Provided material:
▬▬▬▬▬▬
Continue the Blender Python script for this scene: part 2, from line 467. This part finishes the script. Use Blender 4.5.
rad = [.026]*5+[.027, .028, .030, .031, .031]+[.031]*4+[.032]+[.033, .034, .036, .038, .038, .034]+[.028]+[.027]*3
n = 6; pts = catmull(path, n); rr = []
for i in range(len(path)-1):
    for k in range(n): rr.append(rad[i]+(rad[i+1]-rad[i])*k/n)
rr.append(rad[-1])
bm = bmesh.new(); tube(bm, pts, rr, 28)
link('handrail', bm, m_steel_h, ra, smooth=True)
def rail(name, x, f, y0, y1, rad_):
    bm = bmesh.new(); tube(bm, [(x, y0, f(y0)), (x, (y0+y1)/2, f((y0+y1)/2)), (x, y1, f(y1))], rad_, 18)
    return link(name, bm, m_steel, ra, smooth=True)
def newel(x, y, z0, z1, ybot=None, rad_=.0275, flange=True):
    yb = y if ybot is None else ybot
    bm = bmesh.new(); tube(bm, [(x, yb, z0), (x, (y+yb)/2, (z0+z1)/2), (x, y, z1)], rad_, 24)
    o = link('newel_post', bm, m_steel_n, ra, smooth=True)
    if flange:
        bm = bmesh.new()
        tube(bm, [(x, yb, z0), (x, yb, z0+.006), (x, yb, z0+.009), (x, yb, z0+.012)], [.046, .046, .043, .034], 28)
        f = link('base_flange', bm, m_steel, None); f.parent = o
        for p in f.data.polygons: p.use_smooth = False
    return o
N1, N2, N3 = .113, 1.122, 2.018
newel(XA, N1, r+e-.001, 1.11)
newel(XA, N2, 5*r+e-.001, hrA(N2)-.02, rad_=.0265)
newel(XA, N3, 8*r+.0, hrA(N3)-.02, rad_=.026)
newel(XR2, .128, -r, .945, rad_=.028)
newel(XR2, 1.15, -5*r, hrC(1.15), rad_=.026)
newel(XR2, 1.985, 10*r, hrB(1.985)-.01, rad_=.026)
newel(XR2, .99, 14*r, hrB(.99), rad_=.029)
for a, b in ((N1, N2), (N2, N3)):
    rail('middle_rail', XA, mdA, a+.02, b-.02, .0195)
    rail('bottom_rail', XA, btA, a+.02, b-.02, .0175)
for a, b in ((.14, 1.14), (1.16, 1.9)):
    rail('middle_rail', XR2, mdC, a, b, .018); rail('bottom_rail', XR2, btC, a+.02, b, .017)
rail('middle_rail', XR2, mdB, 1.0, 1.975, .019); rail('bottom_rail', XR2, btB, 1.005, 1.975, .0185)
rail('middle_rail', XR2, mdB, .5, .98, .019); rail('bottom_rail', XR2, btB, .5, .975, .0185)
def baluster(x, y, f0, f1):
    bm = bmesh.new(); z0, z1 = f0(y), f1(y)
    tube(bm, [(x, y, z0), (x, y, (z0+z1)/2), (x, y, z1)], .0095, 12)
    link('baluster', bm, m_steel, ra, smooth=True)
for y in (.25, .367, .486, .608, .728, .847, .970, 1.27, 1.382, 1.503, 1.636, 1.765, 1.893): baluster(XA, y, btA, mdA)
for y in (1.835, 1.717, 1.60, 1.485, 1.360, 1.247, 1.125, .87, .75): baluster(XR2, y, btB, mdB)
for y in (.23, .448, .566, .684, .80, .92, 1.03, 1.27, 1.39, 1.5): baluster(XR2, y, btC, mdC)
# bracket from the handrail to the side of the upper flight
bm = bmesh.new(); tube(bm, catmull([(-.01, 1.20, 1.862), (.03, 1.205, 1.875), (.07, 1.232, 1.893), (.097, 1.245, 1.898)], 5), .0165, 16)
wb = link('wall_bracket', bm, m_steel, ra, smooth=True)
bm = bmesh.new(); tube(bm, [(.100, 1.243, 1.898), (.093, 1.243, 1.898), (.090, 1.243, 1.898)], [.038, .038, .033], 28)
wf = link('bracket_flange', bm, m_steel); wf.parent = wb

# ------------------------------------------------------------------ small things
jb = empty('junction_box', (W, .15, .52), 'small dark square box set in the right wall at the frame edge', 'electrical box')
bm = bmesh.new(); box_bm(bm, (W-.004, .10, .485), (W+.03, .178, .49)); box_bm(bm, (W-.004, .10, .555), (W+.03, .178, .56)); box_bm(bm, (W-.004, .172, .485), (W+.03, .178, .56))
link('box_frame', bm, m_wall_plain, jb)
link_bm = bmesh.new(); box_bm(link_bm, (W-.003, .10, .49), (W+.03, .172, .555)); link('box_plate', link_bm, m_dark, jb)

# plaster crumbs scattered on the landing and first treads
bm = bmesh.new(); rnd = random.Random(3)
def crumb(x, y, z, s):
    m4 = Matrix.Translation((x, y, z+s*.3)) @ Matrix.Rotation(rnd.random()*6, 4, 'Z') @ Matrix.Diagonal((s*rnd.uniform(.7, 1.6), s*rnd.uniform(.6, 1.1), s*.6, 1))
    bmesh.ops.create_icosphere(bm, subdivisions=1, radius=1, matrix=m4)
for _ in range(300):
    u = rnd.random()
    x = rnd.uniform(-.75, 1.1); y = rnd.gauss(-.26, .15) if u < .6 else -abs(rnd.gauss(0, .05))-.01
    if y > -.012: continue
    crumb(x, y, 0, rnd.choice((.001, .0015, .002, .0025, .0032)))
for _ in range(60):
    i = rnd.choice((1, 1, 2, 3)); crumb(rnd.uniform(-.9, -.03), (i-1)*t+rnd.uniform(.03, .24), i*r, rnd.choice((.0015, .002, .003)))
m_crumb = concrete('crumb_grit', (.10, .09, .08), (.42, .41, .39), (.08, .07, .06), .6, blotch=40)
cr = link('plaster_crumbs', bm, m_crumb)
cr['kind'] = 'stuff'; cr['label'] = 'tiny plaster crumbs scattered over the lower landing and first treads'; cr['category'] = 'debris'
▬▬▬▬▬▬
Set task: Return every line exactly.

Solution to this problem:
Continue the Blender Python script for this scene: part 2, from line 467. This part finishes the script. Use Blender 4.5.
rad = [.026]*5+[.027, .028, .030, .031, .031]+[.031]*4+[.032]+[.033, .034, .036, .038, .038, .034]+[.028]+[.027]*3
n = 6; pts = catmull(path, n); rr = []
for i in range(len(path)-1):
    for k in range(n): rr.append(rad[i]+(rad[i+1]-rad[i])*k/n)
rr.append(rad[-1])
bm = bmesh.new(); tube(bm, pts, rr, 28)
link('handrail', bm, m_steel_h, ra, smooth=True)
def rail(name, x, f, y0, y1, rad_):
    bm = bmesh.new(); tube(bm, [(x, y0, f(y0)), (x, (y0+y1)/2, f((y0+y1)/2)), (x, y1, f(y1))], rad_, 18)
    return link(name, bm, m_steel, ra, smooth=True)
def newel(x, y, z0, z1, ybot=None, rad_=.0275, flange=True):
    yb = y if ybot is None else ybot
    bm = bmesh.new(); tube(bm, [(x, yb, z0), (x, (y+yb)/2, (z0+z1)/2), (x, y, z1)], rad_, 24)
    o = link('newel_post', bm, m_steel_n, ra, smooth=True)
    if flange:
        bm = bmesh.new()
        tube(bm, [(x, yb, z0), (x, yb, z0+.006), (x, yb, z0+.009), (x, yb, z0+.012)], [.046, .046, .043, .034], 28)
        f = link('base_flange', bm, m_steel, None); f.parent = o
        for p in f.data.polygons: p.use_smooth = False
    return o
N1, N2, N3 = .113, 1.122, 2.018
newel(XA, N1, r+e-.001, 1.11)
newel(XA, N2, 5*r+e-.001, hrA(N2)-.02, rad_=.0265)
newel(XA, N3, 8*r+.0, hrA(N3)-.02, rad_=.026)
newel(XR2, .128, -r, .945, rad_=.028)
newel(XR2, 1.15, -5*r, hrC(1.15), rad_=.026)
newel(XR2, 1.985, 10*r, hrB(1.985)-.01, rad_=.026)
newel(XR2, .99, 14*r, hrB(.99), rad_=.029)
for a, b in ((N1, N2), (N2, N3)):
    rail('middle_rail', XA, mdA, a+.02, b-.02, .0195)
    rail('bottom_rail', XA, btA, a+.02, b-.02, .0175)
for a, b in ((.14, 1.14), (1.16, 1.9)):
    rail('middle_rail', XR2, mdC, a, b, .018); rail('bottom_rail', XR2, btC, a+.02, b, .017)
rail('middle_rail', XR2, mdB, 1.0, 1.975, .019); rail('bottom_rail', XR2, btB, 1.005, 1.975, .0185)
rail('middle_rail', XR2, mdB, .5, .98, .019); rail('bottom_rail', XR2, btB, .5, .975, .0185)
def baluster(x, y, f0, f1):
    bm = bmesh.new(); z0, z1 = f0(y), f1(y)
    tube(bm, [(x, y, z0), (x, y, (z0+z1)/2), (x, y, z1)], .0095, 12)
    link('baluster', bm, m_steel, ra, smooth=True)
for y in (.25, .367, .486, .608, .728, .847, .970, 1.27, 1.382, 1.503, 1.636, 1.765, 1.893): baluster(XA, y, btA, mdA)
for y in (1.835, 1.717, 1.60, 1.485, 1.360, 1.247, 1.125, .87, .75): baluster(XR2, y, btB, mdB)
for y in (.23, .448, .566, .684, .80, .92, 1.03, 1.27, 1.39, 1.5): baluster(XR2, y, btC, mdC)
# bracket from the handrail to the side of the upper flight
bm = bmesh.new(); tube(bm, catmull([(-.01, 1.20, 1.862), (.03, 1.205, 1.875), (.07, 1.232, 1.893), (.097, 1.245, 1.898)], 5), .0165, 16)
wb = link('wall_bracket', bm, m_steel, ra, smooth=True)
bm = bmesh.new(); tube(bm, [(.100, 1.243, 1.898), (.093, 1.243, 1.898), (.090, 1.243, 1.898)], [.038, .038, .033], 28)
wf = link('bracket_flange', bm, m_steel); wf.parent = wb

# ------------------------------------------------------------------ small things
jb = empty('junction_box', (W, .15, .52), 'small dark square box set in the right wall at the frame edge', 'electrical box')
bm = bmesh.new(); box_bm(bm, (W-.004, .10, .485), (W+.03, .178, .49)); box_bm(bm, (W-.004, .10, .555), (W+.03, .178, .56)); box_bm(bm, (W-.004, .172, .485), (W+.03, .178, .56))
link('box_frame', bm, m_wall_plain, jb)
link_bm = bmesh.new(); box_bm(link_bm, (W-.003, .10, .49), (W+.03, .172, .555)); link('box_plate', link_bm, m_dark, jb)

# plaster crumbs scattered on the landing and first treads
bm = bmesh.new(); rnd = random.Random(3)
def crumb(x, y, z, s):
    m4 = Matrix.Translation((x, y, z+s*.3)) @ Matrix.Rotation(rnd.random()*6, 4, 'Z') @ Matrix.Diagonal((s*rnd.uniform(.7, 1.6), s*rnd.uniform(.6, 1.1), s*.6, 1))
    bmesh.ops.create_icosphere(bm, subdivisions=1, radius=1, matrix=m4)
for _ in range(300):
    u = rnd.random()
    x = rnd.uniform(-.75, 1.1); y = rnd.gauss(-.26, .15) if u < .6 else -abs(rnd.gauss(0, .05))-.01
    if y > -.012: continue
    crumb(x, y, 0, rnd.choice((.001, .0015, .002, .0025, .0032)))
for _ in range(60):
    i = rnd.choice((1, 1, 2, 3)); crumb(rnd.uniform(-.9, -.03), (i-1)*t+rnd.uniform(.03, .24), i*r, rnd.choice((.0015, .002, .003)))
m_crumb = concrete('crumb_grit', (.10, .09, .08), (.42, .41, .39), (.08, .07, .06), .6, blotch=40)
cr = link('plaster_crumbs', bm, m_crumb)
cr['kind'] = 'stuff'; cr['label'] = 'tiny plaster crumbs scattered over the lower landing and first treads'; cr['category'] = 'debris'